SOURCE DATA

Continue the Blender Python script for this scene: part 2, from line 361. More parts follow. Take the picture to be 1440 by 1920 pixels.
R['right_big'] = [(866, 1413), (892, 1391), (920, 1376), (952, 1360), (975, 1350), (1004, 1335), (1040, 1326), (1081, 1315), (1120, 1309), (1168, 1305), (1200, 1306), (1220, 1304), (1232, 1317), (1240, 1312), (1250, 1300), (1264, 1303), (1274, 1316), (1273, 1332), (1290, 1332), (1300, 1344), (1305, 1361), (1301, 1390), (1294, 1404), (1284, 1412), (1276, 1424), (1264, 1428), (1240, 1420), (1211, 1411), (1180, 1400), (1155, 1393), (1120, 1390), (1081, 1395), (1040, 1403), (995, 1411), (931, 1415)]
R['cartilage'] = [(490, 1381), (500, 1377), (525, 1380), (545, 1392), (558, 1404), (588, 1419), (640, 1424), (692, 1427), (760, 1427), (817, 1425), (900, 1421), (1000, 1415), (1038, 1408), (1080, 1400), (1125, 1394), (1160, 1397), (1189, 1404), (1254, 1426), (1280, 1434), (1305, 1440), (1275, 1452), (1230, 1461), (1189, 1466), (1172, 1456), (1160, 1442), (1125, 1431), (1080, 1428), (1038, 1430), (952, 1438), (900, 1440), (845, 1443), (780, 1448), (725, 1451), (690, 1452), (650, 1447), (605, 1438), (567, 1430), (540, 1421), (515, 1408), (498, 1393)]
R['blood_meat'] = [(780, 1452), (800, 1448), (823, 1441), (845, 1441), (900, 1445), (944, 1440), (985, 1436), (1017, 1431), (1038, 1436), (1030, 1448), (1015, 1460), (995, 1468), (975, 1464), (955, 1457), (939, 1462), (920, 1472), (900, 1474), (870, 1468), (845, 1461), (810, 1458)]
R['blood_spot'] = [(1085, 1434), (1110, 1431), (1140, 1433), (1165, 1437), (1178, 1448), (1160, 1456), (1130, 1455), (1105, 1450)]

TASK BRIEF
Word for word, quote all of the data above.

PROBLEM SOLUTION
Continue the Blender Python script for this scene: part 2, from line 361. More parts follow. Take the picture to be 1440 by 1920 pixels.
R['right_big'] = [(866, 1413), (892, 1391), (920, 1376), (952, 1360), (975, 1350), (1004, 1335), (1040, 1326), (1081, 1315), (1120, 1309), (1168, 1305), (1200, 1306), (1220, 1304), (1232, 1317), (1240, 1312), (1250, 1300), (1264, 1303), (1274, 1316), (1273, 1332), (1290, 1332), (1300, 1344), (1305, 1361), (1301, 1390), (1294, 1404), (1284, 1412), (1276, 1424), (1264, 1428), (1240, 1420), (1211, 1411), (1180, 1400), (1155, 1393), (1120, 1390), (1081, 1395), (1040, 1403), (995, 1411), (931, 1415)]
R['cartilage'] = [(490, 1381), (500, 1377), (525, 1380), (545, 1392), (558, 1404), (588, 1419), (640, 1424), (692, 1427), (760, 1427), (817, 1425), (900, 1421), (1000, 1415), (1038, 1408), (1080, 1400), (1125, 1394), (1160, 1397), (1189, 1404), (1254, 1426), (1280, 1434), (1305, 1440), (1275, 1452), (1230, 1461), (1189, 1466), (1172, 1456), (1160, 1442), (1125, 1431), (1080, 1428), (1038, 1430), (952, 1438), (900, 1440), (845, 1443), (780, 1448), (725, 1451), (690, 1452), (650, 1447), (605, 1438), (567, 1430), (540, 1421), (515, 1408), (498, 1393)]
R['blood_meat'] = [(780, 1452), (800, 1448), (823, 1441), (845, 1441), (900, 1445), (944, 1440), (985, 1436), (1017, 1431), (1038, 1436), (1030, 1448), (1015, 1460), (995, 1468), (975, 1464), (955, 1457), (939, 1462), (920, 1472), (900, 1474), (870, 1468), (845, 1461), (810, 1458)]
R['blood_spot'] = [(1085, 1434), (1110, 1431), (1140, 1433), (1165, 1437), (1178, 1448), (1160, 1456), (1130, 1455), (1105, 1450)]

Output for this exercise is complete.